Maybe we make up right and wrong. Maybe human nature doesn't have any inbuilt meaning; maybe the way of life I choose has moral meaning just because I choose it.
If you say that, aren't you supposing that one part of human nature does have meaning apart from your choosing -- aren't you ascribing meaning to the will, the choosing power, itself?
Why do you say that?
Because if it didn't have meaning, then how could it give it? You can't get something from nothing; you can't get meaning from the meaningless. When you say that human nature has no inbuilt meaning so that only your choices matter, what you're really saying us that exactly one part of human nature does have inbuilt meaning: The part that makes your choices.
What difference does that make?
It's a bit arbitrary, isn't it? If the will has inbuilt meaning, why shouldn't the other parts of human nature have inbuilt meaning too? Why should every part be meaningless except that one?
So what if they do have moral meaning? That doesn't stop the will from having moral meaning.
Of course not. But it stops it from having the meaning that you want it to. It isn't free to confer meanings on things that have inbuilt meanings already.
In that case, maybe nothing has moral meaning.
If you really believed that were true, then you wouldn't bother to argue with me.
Then maybe we create moral meaning.
Even supposing that human beings can create, surely a morality is not the kind of thing we can create. The whole meaning of morality is a norm which obligates us whether we like it or not. If we create it, then we can change it to suit ourselves. But if we can change it to suit ourselves, then it is not morality.
But we create other things. Why not this one?
I think I've just told you why not! But in fact we cannot genuinely create anything; we are inventive, but our inventiveness is not of that kind.
Why isn't it?
Because to create is to bring something forth from nothing. We humans can bring forth only from materials that are already available. We can bend the givens of human nature this way or that, but we cannot give ourselves new givens. Even if we could give ourselves new givens, the choice of which givens to give ourselves would be conditioned by what had been given before. To put this another way, if you ask a human being "What would you wish to become, if you could become anything you wished?", then his answer will be conditioned by the fact that he is now a human being. He may ask to have nonhuman attributes -- like the ability to fly -- but he will never ask to have attributes that a human being finds unattractive. I suppose you know the story about Friedrich Nietzsche and the dust of the earth.
And the dust of the earth?

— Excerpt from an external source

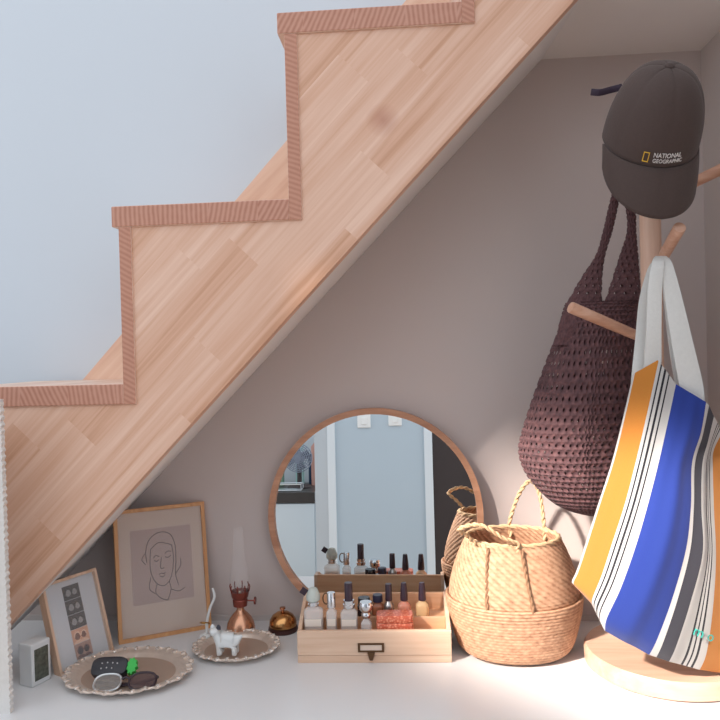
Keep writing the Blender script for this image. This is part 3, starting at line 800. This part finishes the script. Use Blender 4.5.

No. Tell it to me.
Nietzsche says to God, "I too can create a man." God says to Nietzsche, "Try." Nietzsche takes a fistful of dust and begins to mold it. God says, "Disqualified. Get your own dust."
I don't see the point.
It's just what I was saying. We can't really create. That's why, as C.S. Lewis explained, the so-called new moralities are never new. All they ever do is distort something they have borrowed from the old morality.
What do you mean by the "old" morality? Conventional mores?
Not exactly. The natural law.
Give me an example of a new one.
We've already had one -- your new morality of will. A person's choices certainly deserve some respect. But you blew this up into the principle that a person's choices deserve absolute respect. In its name you denied every other moral consideration whatsoever.
I'm still not convinced that I was wrong. Give me another example.
Certainly. The old morality commands compassion and prohibits murder. The new morality of euthanasia justifies murder in the name of "compassion" -- a bogus compassion which doesn't care how the painful sight is made to go away. Just as in the other case, a single precept is first distorted, then wielded against the rest of moral law.
So you think these new moralities fob off picking and choosing as creating.
Exactly. They don't make something from nothing; they choose and pervert an element of what is already there.
But human beings do create morality. What else do you think culture is?
Culture doesn't create new frameworks of moral possibility. It discovers, elaborates, and makes choices among possibilities within a framework already given. Or -- if it goes bad -- then it fights that framework, but even then it doesn’t create a new one.